Ndumbaro said elephants avoided mixing with livestock because they were allergic to chemicals used in treating the livestock.
Dar es Salaam: Tanzanian authorities have issued a warning to villages adjacent to the Nyerere National Park saying that at least 200 elephants have strayed.
Damas Ndumbaro, the Minister for Natural Resources and Tourism, said the elephants could wreak havoc in villages in Namtumbo and Tunduru districts in southern Tanzania’s Ruvuma region.
“A recent satellite survey has shown that about 200 elephants have strayed from the Nyerere National Park and could cause devastation in the villages,” said Ndumbaro on a visit to six villages that have been raided by the tuskers.

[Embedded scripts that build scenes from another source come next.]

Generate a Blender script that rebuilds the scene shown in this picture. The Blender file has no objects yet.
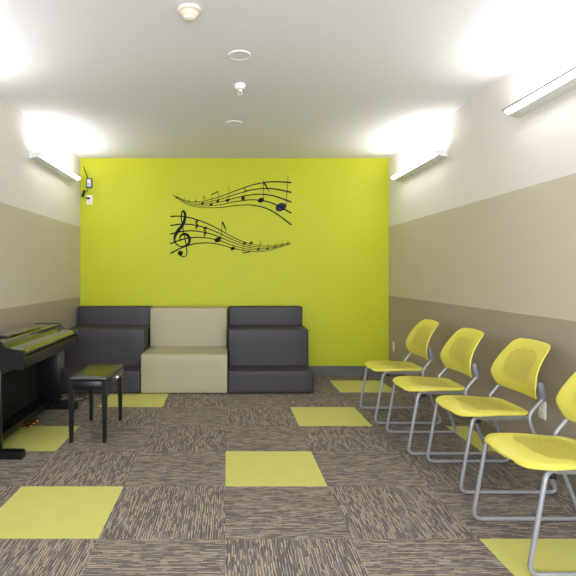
import bpy, bmesh, math, random
from mathutils import Vector, Matrix
random.seed(7)
D = bpy.data
C = bpy.context.scene.collection

# ------------------------------------------------------------------ room figures
F, CX, CY, H = 517.0, 227.5, 273.2, 1.269
YB = 6.431            # back wall
XL, XR = -1.831, 2.005
ZC = 2.70
YF = -1.6             # wall behind the viewpoint
K = YB / F            # metres per photo pixel on the back wall

# ------------------------------------------------------------------ materials
def S(r, g, b):
    def l(c):
        c /= 255.0
        return c / 12.92 if c <= 0.04045 else ((c + 0.055) / 1.055) ** 2.4
    return (l(r), l(g), l(b), 1.0)

def new_mat(name):
    m = D.materials.new(name); m.use_nodes = True
    nt = m.node_tree
    return m, nt, nt.nodes['Principled BSDF']

def N(nt, typ, **kw):
    n = nt.nodes.new(typ)
    for k, v in kw.items():
        setattr(n, k, v)
    return n

def math_node(nt, op, a, b=None, clamp=False):
    n = N(nt, 'ShaderNodeMath', operation=op); n.use_clamp = clamp
    for i, v in enumerate((a, b)):
        if v is None: continue
        if isinstance(v, (int, float)): n.inputs[i].default_value = v
        else: nt.links.new(v, n.inputs[i])
    return n.outputs[0]

def mixc(nt, fac, a, b):
    n = N(nt, 'ShaderNodeMix', data_type='RGBA')
    if isinstance(fac, (int, float)): n.inputs[0].default_value = fac
    else: nt.links.new(fac, n.inputs[0])
    for i, v in ((6, a), (7, b)):
        if isinstance(v, tuple): n.inputs[i].default_value = v
        else: nt.links.new(v, n.inputs[i])
    return n.outputs[2]

def plain(name, col, rough=0.5, metal=0.0, spec=0.5, bump=0.0, bscale=400, var=0.04):
    """one colour with a little mottling and a fine bump"""
    m, nt, b = new_mat(name)
    tc = N(nt, 'ShaderNodeTexCoord')
    no = N(nt, 'ShaderNodeTexNoise'); no.inputs['Scale'].default_value = 9; no.inputs['Detail'].default_value = 3
    nt.links.new(tc.outputs['Object'], no.inputs['Vector'])
    dark = tuple(c * (1 - var) for c in col[:3]) + (1,)
    lite = tuple(min(1, c * (1 + var)) for c in col[:3]) + (1,)
    nt.links.new(mixc(nt, no.outputs[0], dark, lite), b.inputs['Base Color'])
    b.inputs['Roughness'].default_value = rough
    b.inputs['Metallic'].default_value = metal
    b.inputs['Specular IOR Level'].default_value = spec
    if bump:
        n2 = N(nt, 'ShaderNodeTexNoise'); n2.inputs['Scale'].default_value = bscale; n2.inputs['Detail'].default_value = 2
        nt.links.new(tc.outputs['Object'], n2.inputs['Vector'])
        bp = N(nt, 'ShaderNodeBump'); bp.inputs['Strength'].default_value = bump; bp.inputs['Distance'].default_value = 0.002
        nt.links.new(n2.outputs[0], bp.inputs['Height']); nt.links.new(bp.outputs[0], b.inputs['Normal'])
    return m

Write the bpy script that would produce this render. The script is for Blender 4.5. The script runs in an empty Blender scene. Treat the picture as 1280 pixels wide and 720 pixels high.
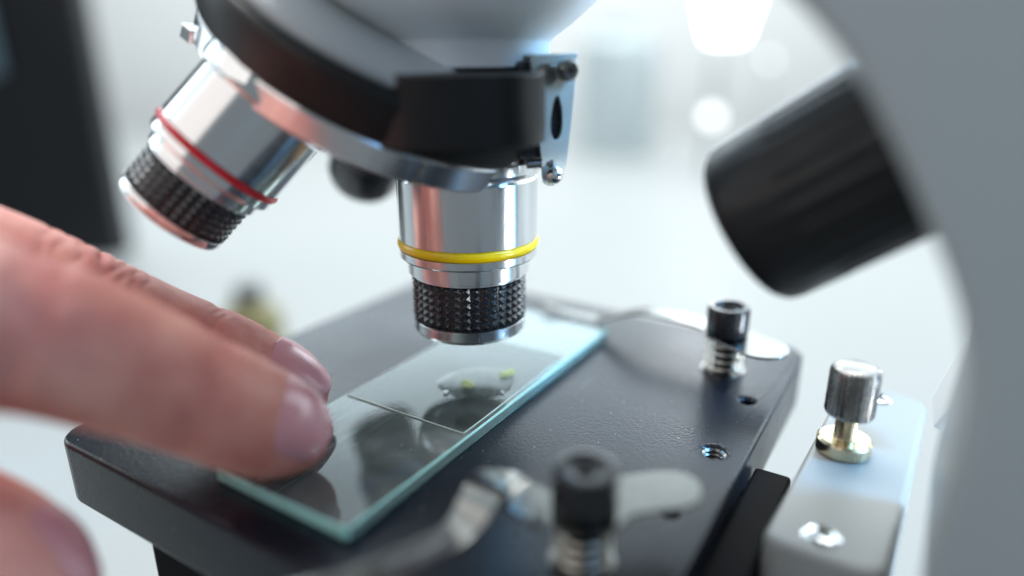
import bpy, bmesh, math, random
import numpy as np
from mathutils import Vector, Matrix, noise
random.seed(4)
S = 0.001                                   # everything below is written in millimetres
sc = bpy.context.scene
col = sc.collection
PI = math.pi
# ------------------------------------------------------------------ survey of the place
F_PX, PITCH, CAMH = 880.0, 0.329, 55.0
FW = Vector((0, math.cos(PITCH), -math.sin(PITCH))); RT = Vector((1, 0, 0)); UPV = RT.cross(FW)
CAM = Vector((0, 0, CAMH))
def D(x, y, dep):                            # point at a given distance along the view
    return CAM + (FW + RT*((x-640)/F_PX) - UPV*((y-360)/F_PX))*dep
def Pz(x, y, z):
    d = FW + RT*((x-640)/F_PX) - UPV*((y-360)/F_PX)
    return CAM + d*((z-CAMH)/d.z)
ANG = 1.017
U = Vector((math.cos(ANG), math.sin(ANG), 0)); V = Vector((-U.y, U.x, 0)); B0 = Vector((-19.85, 70.87, 0))
def W(u, v, z): return B0 + U*u + V*v + Vector((0, 0, z))
MUV = Matrix.Translation(B0) @ Matrix.Rotation(ANG, 4, 'Z')     # stage frame: x = u, y = v
OX = Vector((-7.264, 113.77, 0))             # optical axis
# ------------------------------------------------------------------ object helpers
WM = {}
def sm(M):
    M = M.copy(); M.translation = M.translation*S; return M
def tag(o, label=None, cat=None, group=None, kind=None):
    if label: o['label'] = label
    if cat: o['category'] = cat
    if group: o['group'] = group
    if kind: o['kind'] = kind
    return o
def place(o, M, parent):
    M = sm(M); WM[o.name] = M
    if parent is not None:
        o.parent = parent
        o.matrix_parent_inverse = WM[parent.name].inverted()
    o.matrix_basis = M
    col.objects.link(o)
def empty(name, M=Matrix(), parent=None):
    o = bpy.data.objects.new(name, None); o.empty_display_size = .01
    place(o, M, parent); return o
def build(name, verts, faces, mat, parent=None, M=Matrix(), smooth=True, bevel=0, seg=3, angle=35, mats=None):
    me = bpy.data.meshes.new(name)
    me.from_pydata([tuple(Vector(v)*S) for v in verts], [], faces)
    me.validate(); me.update()
    bm = bmesh.new(); bm.from_mesh(me)
    bmesh.ops.recalc_face_normals(bm, faces=bm.faces)
    bm.to_mesh(me); bm.free()
    me.materials.append(mat)
    if mats:
        for m in mats: me.materials.append(m)
    o = bpy.data.objects.new(name, me)
    place(o, M, parent)
    if smooth:
        for p in me.polygons: p.use_smooth = True
        if angle < 180: me.set_sharp_from_angle(angle=math.radians(angle))
    if bevel:
        b = o.modifiers.new('bevel', 'BEVEL'); b.width = bevel*S; b.segments = seg; b.limit_method = 'ANGLE'
        b.angle_limit = math.radians(30); b.harden_normals = True
    return o
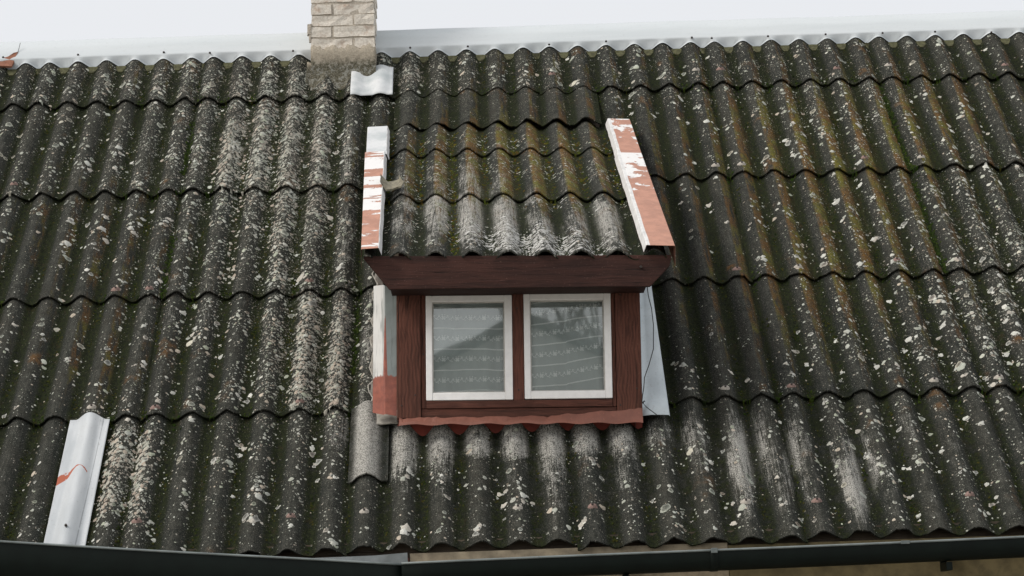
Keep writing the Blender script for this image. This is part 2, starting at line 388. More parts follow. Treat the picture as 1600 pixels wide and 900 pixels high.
BND = [-9] + [(UC[c-1]+5*PW+UC[c])/2 for c in range(1, 8)] + [99]
def rowstart(c, r): return r*L + VJ[r] + COLV[c]*(.5 if r else 1)
def surf_h(u, v):
    """height of the weather surface of the main roof above the crest plane, with the sheet's phase"""
    u = np.asarray(u, float); v = np.asarray(v, float)
    c = np.clip(np.searchsorted(BND, u) - 1, 0, 7); uc = np.array(UC)[c]
    cv = np.array(COLV)[c]; r = np.clip(np.floor((v - cv*.5)/L), 0, 4).astype(int)
    ph = (u-uc)/PW; vs = r*L + np.array([VJ[k] for k in range(5)])[r] + cv*.5
    return AMP*(np.cos(2*pi*ph)-1) - TILT*np.clip(v-vs, 0, 2)/L, ph, r
# ---- growth densities, laid out from what grows where on the roof (x, y, rx, ry, amount)
LICH = [(0,0,9999,9999,.16),(240,120,330,45,.55),(470,300,95,190,.95),(330,230,150,110,.45),(510,560,70,110,.95),(430,560,60,90,.5),
        (420,230,90,60,.6),(150,250,160,110,.2),(300,420,90,120,.35),(600,120,120,40,.5),(900,110,200,45,.45),(1300,110,260,60,.3),
        (1560,420,90,170,.55),(1400,330,170,130,.28),(1370,520,150,80,.25),(170,740,34,80,.8),(215,740,30,80,.8),(330,700,80,90,.2),
        (1120,400,110,170,-.16),(90,480,120,200,-.06),(1200,560,150,80,-.06),(780,250,160,80,.2),(640,120,60,60,.3),(1250,180,150,60,.25)]
WHT = [(0,0,9999,9999,.10),(800,350,150,55,.85),(960,340,70,70,.7),(690,300,120,90,.35),(800,250,170,50,.30),(660,330,80,60,.3),
       (820,678,225,30,1.3),(800,700,230,60,.3),(690,730,160,60,.35),(970,760,40,60,.7),(870,760,70,60,.4),(1240,700,160,80,.4),(1345,750,26,55,.65),(1240,720,18,50,.4),(1170,730,16,60,.4),(1330,760,90,60,.5),(1170,720,50,90,.6),
       (260,560,60,160,.35),(545,540,40,130,.55),(330,480,80,60,.3),(150,700,60,60,.25),(400,180,120,90,.25),(1050,700,60,60,.25),(590,690,40,40,.9),
       (630,700,40,90,.45),(1450,700,140,80,.3),(590,540,18,120,.9),(540,300,22,180,.4)]
MOS = [(0,0,9999,9999,.45),(200,450,260,330,.4),(800,240,190,80,.5),(1300,330,300,220,.25),(900,760,200,60,-.2),(470,400,110,200,.3),(1250,720,250,80,-.2)]
ALG = [(0,0,9999,9999,.12),(1330,280,280,190,.75),(790,250,210,90,1.0),(1180,160,160,90,.3),(900,100,180,40,.35),(1300,480,250,120,.45),
       (150,380,150,110,.45),(160,560,80,80,.5),(220,120,150,40,.3),(1500,150,130,90,.4),(680,330,90,60,.35),(900,340,80,60,.25)]
def dens(tab, x, y):
    r = np.zeros_like(x, dtype=float)
    for (cx, cy, rx, ry, a) in tab:
        r += a*np.exp(-(((x-cx)/rx)**2 + ((y-cy)/ry)**2)) if rx < 9000 else a
    return np.clip(r, 0, 1.25)
def add_attrs(me, W_, D_, uv):
    n = len(me.vertices)
    for nm, A in (('wave', W_), ('dens', D_)):
        a = me.attributes.new(nm, 'FLOAT_COLOR', 'POINT'); a.data.foreach_set('color', np.ascontiguousarray(A, np.float32).ravel())
    ul = me.uv_layers.new(name='UVMap'); idx = np.empty(len(me.loops), np.int32); me.loops.foreach_get('vertex_index', idx)
    ul.data.foreach_set('uv', np.ascontiguousarray(uv[idx], np.float32).ravel())
def wave_sheet(name, parent, pt, uc, ua, ub, va, vb, tilt, seed, pitch=PW, rel=(0, 0, 0), taper=None, nv=26, topnoise=0):
    """one corrugated fibre cement sheet; pt(u,v,h)->xyz"""
    nu = max(3, int(round((ub-ua)/pitch*12))+1); rg = np.random.default_rng(seed)
    us = np.linspace(ua, ub, nu); vs = np.linspace(0, 1, nv)
    U, S = np.meshgrid(us, vs)
    k = rg.uniform(0, 6, 4)
    lo = va + .0035*np.sin(U*31+k[0]) + .003*np.sin(U*83+k[1]) + rg.normal(0, .0012, U.shape[1])[None]
    lo = lo + rg.uniform(-.005, .005)*(U-U.mean())/(ub-ua+.01)*2
    for _ in range(rg.integers(2, 6)):
        lo = lo + rg.uniform(.004, .016)*np.exp(-((U-rg.uniform(ua, ub))/rg.uniform(.006, .016))**2)
    hi = vb + topnoise*np.sin(U*23+k[2])
    V = lo + (hi-lo)*S
    ph = (U-uc)/pitch
    hh = AMP*(np.cos(2*pi*ph)-1) - tilt*(V-va)/L + .0012*np.sin(V*7+k[3]+U*3)
    if taper: U = U + taper(U, V)
    T = pt(U, V, hh).reshape(-1, 3); Bm = pt(U, V, hh-TK).reshape(-1, 3)
    n = nu*nv; gf = grid_faces(nu, nv)
    Fc = gf + [tuple(i+n for i in f[::-1]) for f in gf]
    ring = [(i, i+1) for i in range(nu-1)] + [((j+1)*nu-1, (j+2)*nu-1) for j in range(nv-1)] + \
           [((nv-1)*nu+i+1, (nv-1)*nu+i) for i in range(nu-1)] + [((j+1)*nu, j*nu) for j in range(nv-1)]
    VV = list(T)+list(Bm); nn = len(VV)
    # rim faces use their own vertices so the cut edge shades crisply
    rv = []; rf = []
    for a, b in ring:
        s = nn+len(rv); rv += [T[a], T[b], Bm[b], Bm[a]]; rf.append((s+1, s, s+3, s+2))
    src = np.array([x for a, b in ring for x in (a, b, b, a)])
    VV = np.array(VV+rv) - np.asarray(rel)
    me = make_mesh(name, VV, Fc+rf, CEMENT)
    me.polygons.foreach_set('use_smooth', [True]*len(Fc)+[False]*len(rf))
    arc = (U*1.18).ravel(); vv = V.ravel()
    w = np.stack([np.cos(2*pi*ph).ravel(), np.sin(2*pi*ph).ravel(), np.clip((V-va)/.06, 0, 1).ravel(), np.ones(n)], -1)
    px, py = project(T)
    d = np.stack([dens(LICH, px, py), dens(MOS, px, py), dens(WHT, px, py), dens(ALG, px, py)], -1)
    uv = np.stack([arc, vv], -1)
    full = lambda A: np.vstack([A, A, A[src]])
    add_attrs(me, full(w), full(d), full(uv))
    return link(bpy.data.objects.new(name, me), parent)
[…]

He said the encroachment of wildlife protected areas by livestock keepers was one of the reasons that forced the elephants to stray from their habitats.
Ndumbaro said elephants avoided mixing with livestock because they were allergic to chemicals used in treating the livestock.
Tanzania accounts one of Africa’s most significant remaining elephant populations, the only larger population being found in Botswana, according to the Wildlife Conservation Society.
In 1976, numbers in Tanzania stood at 316,000, but major declines in the late 1980s and especially since 2009, driven by an upsurge in the illegal trade in ivory, have decimated the population which today stands at roughly 45,000.